* STATED GOAL *
Show all lines holding the string "were".

* RECORDS PROVIDED *
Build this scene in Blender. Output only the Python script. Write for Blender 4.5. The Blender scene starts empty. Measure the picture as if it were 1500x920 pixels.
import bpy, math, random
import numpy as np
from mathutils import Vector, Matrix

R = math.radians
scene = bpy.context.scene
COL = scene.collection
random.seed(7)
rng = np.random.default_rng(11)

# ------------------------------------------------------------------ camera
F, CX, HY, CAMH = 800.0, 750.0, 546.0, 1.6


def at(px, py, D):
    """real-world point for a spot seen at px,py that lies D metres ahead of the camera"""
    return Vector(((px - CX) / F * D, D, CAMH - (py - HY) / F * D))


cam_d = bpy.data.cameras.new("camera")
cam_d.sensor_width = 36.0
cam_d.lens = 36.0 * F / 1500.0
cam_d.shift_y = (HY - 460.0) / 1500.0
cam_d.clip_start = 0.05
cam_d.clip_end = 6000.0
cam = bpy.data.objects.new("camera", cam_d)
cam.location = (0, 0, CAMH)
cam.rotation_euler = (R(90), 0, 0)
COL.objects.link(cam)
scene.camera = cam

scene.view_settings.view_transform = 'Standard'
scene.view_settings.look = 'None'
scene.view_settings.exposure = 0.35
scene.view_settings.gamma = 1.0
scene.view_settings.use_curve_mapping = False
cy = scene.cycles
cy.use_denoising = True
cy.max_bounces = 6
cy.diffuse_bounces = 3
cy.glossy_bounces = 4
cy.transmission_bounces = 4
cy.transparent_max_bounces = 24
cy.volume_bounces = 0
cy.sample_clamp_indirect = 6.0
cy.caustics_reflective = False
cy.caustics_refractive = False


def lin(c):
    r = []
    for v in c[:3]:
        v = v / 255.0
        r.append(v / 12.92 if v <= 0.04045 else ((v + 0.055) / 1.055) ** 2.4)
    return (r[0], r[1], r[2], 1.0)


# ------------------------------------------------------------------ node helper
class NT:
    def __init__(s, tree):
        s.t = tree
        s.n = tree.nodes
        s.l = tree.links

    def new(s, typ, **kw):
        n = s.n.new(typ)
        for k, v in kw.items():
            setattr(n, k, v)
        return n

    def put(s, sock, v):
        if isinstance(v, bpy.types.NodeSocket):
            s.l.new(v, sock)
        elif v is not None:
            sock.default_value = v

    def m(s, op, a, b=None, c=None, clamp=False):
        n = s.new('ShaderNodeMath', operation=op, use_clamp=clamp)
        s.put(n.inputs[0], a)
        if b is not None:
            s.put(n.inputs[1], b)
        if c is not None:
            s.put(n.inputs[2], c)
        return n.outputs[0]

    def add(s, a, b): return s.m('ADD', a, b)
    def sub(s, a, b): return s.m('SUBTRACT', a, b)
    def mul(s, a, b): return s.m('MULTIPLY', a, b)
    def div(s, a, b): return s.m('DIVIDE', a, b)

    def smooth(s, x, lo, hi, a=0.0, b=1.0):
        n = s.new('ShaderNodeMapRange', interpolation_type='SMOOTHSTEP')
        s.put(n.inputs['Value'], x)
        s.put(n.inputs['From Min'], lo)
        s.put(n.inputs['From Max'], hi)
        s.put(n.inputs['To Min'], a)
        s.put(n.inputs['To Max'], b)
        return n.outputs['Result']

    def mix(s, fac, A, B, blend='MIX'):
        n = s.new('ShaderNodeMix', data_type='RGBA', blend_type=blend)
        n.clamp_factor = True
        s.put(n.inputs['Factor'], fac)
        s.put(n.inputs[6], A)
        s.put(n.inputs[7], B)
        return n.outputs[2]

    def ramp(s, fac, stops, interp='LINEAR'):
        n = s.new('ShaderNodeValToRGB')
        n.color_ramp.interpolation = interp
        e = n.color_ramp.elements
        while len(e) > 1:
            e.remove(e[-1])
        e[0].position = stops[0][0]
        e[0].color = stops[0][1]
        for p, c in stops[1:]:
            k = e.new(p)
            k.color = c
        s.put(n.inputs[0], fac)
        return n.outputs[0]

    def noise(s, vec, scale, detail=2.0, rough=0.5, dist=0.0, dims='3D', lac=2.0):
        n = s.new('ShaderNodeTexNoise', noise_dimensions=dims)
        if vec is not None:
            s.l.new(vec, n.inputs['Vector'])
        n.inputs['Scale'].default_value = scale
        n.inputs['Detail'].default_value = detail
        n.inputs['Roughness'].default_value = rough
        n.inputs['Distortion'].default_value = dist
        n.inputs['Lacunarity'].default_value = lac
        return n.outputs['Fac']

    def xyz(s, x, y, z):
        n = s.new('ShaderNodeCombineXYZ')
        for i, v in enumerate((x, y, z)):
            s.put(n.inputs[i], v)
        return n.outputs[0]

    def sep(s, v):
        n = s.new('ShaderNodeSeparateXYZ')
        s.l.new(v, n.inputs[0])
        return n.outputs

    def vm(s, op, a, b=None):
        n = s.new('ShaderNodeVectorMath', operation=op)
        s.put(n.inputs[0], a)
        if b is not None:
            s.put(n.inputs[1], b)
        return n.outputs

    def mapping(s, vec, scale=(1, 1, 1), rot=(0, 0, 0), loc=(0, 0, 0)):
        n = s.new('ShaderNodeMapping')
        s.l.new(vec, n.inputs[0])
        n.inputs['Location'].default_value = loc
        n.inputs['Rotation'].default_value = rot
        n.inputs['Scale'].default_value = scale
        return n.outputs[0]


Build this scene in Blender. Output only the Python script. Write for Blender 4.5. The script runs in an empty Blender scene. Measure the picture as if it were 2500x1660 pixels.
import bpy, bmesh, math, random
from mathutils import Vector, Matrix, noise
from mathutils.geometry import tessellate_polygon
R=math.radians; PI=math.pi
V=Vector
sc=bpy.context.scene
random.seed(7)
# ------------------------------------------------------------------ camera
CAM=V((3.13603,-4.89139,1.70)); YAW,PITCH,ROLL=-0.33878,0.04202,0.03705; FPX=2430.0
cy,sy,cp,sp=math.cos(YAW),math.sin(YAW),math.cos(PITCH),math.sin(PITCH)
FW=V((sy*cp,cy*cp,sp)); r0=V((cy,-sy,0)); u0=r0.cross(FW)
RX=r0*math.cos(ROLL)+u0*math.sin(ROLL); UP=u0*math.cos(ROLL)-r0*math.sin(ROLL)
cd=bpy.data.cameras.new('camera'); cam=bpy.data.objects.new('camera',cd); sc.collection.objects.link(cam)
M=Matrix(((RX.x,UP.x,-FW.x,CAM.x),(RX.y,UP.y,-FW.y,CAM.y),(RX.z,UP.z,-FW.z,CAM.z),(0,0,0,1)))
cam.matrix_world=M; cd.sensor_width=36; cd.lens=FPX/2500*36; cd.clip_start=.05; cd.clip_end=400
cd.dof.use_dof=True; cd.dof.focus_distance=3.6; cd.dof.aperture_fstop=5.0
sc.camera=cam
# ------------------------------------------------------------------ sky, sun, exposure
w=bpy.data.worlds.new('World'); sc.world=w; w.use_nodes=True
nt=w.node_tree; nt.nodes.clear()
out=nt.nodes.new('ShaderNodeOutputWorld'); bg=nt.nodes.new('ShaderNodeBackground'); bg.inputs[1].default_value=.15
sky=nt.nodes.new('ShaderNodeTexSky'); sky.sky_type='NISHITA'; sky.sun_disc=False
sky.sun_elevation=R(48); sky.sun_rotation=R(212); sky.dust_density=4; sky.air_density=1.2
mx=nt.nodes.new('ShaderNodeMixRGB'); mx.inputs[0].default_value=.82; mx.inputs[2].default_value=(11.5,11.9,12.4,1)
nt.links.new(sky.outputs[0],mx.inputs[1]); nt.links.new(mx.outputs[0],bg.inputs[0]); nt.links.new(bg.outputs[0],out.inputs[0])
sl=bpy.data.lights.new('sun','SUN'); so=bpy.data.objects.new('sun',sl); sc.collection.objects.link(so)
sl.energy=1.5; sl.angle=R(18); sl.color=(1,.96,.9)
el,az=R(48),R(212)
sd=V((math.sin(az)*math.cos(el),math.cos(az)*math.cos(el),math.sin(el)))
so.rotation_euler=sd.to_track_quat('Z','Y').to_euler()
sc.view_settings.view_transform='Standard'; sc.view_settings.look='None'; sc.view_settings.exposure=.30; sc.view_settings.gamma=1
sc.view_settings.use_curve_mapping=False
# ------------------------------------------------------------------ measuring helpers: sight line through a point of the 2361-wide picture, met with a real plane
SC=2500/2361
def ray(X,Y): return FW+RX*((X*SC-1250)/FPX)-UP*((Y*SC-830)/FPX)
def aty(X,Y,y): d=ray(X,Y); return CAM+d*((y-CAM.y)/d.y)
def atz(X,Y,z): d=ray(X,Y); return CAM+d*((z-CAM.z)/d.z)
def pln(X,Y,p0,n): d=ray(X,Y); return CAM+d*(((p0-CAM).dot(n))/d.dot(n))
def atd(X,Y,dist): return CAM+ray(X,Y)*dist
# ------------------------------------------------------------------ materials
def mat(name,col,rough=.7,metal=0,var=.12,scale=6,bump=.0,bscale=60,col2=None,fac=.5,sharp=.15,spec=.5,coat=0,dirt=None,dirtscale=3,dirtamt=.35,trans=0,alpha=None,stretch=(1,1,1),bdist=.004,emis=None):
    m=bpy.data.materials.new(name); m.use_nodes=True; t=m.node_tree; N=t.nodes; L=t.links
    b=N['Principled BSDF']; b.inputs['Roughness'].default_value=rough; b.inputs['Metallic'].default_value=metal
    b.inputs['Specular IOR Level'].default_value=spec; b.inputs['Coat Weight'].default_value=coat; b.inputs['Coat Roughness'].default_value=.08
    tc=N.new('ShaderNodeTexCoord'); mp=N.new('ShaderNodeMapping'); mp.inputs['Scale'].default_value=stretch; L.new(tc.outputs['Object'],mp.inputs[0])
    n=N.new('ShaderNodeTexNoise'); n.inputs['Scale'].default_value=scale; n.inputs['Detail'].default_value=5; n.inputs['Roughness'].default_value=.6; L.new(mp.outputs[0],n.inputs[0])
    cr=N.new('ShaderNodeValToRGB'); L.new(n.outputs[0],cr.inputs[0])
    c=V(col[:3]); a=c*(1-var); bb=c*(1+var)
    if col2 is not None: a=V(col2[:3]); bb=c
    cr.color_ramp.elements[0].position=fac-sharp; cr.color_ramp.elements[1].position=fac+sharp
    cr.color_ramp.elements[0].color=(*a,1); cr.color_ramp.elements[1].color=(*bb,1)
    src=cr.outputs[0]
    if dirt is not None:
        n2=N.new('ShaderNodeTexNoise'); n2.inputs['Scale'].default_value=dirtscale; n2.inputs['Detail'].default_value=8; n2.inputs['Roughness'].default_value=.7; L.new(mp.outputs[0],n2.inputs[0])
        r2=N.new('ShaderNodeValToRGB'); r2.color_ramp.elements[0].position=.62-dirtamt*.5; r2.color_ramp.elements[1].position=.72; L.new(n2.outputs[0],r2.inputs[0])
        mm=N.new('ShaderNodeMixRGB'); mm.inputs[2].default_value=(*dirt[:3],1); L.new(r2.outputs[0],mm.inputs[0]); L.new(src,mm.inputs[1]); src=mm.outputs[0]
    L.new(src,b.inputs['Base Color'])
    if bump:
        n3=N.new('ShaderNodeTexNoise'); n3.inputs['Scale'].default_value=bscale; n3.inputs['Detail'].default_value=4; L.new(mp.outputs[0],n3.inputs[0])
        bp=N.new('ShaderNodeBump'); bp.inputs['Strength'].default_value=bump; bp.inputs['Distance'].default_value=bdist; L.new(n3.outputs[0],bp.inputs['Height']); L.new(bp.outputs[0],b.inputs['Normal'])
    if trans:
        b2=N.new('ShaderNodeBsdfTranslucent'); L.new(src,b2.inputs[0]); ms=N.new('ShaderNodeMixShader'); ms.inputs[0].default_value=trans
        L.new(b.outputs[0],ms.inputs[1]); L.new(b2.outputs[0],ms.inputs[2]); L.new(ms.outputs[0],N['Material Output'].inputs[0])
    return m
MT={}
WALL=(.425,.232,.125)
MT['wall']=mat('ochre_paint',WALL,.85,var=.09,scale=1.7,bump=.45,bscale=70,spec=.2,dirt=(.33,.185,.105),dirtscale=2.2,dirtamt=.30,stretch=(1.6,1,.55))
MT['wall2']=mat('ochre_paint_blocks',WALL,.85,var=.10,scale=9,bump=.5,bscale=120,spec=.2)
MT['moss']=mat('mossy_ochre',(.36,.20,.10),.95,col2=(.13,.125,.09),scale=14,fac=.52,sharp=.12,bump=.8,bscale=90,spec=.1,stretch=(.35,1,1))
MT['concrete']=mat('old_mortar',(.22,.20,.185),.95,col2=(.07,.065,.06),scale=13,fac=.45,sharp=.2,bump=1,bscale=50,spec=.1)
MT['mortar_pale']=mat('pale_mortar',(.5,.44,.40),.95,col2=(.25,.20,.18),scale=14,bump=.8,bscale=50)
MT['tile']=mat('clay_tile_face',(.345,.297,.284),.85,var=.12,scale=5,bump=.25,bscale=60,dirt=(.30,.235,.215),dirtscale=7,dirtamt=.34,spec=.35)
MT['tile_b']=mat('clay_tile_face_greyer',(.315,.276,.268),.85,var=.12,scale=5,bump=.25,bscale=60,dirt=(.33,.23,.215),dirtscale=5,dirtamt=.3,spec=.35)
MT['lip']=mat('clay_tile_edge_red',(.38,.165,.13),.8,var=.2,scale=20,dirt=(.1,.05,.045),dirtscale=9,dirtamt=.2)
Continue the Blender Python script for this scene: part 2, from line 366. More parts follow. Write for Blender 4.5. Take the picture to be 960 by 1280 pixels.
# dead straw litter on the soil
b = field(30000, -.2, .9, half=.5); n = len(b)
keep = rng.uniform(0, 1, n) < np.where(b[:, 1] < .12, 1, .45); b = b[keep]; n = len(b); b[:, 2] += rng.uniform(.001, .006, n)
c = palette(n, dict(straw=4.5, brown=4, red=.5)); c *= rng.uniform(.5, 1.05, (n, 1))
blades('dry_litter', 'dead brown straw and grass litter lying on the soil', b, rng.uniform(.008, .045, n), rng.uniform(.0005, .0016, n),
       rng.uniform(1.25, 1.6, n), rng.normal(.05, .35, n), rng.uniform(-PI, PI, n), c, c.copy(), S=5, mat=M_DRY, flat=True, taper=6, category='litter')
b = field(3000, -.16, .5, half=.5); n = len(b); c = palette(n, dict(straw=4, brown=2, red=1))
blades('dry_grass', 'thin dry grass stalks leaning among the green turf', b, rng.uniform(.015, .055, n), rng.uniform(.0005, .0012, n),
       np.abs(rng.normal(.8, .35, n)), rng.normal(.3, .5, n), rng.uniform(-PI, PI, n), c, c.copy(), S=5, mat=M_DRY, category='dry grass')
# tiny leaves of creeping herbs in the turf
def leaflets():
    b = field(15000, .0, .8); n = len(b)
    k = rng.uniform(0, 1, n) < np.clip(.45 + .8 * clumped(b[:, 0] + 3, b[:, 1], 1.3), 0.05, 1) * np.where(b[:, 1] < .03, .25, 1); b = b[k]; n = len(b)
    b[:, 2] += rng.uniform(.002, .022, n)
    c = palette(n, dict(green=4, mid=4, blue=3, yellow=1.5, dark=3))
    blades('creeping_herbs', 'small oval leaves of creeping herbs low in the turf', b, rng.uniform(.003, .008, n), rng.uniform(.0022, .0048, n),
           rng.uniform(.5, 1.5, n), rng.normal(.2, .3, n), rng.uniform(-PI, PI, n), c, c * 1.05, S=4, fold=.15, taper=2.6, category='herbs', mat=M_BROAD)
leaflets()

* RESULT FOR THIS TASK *
Build this scene in Blender. Output only the Python script. Write for Blender 4.5. The Blender scene starts empty. Measure the picture as if it were 1500x920 pixels.
Build this scene in Blender. Output only the Python script. Write for Blender 4.5. The script runs in an empty Blender scene. Measure the picture as if it were 2500x1660 pixels.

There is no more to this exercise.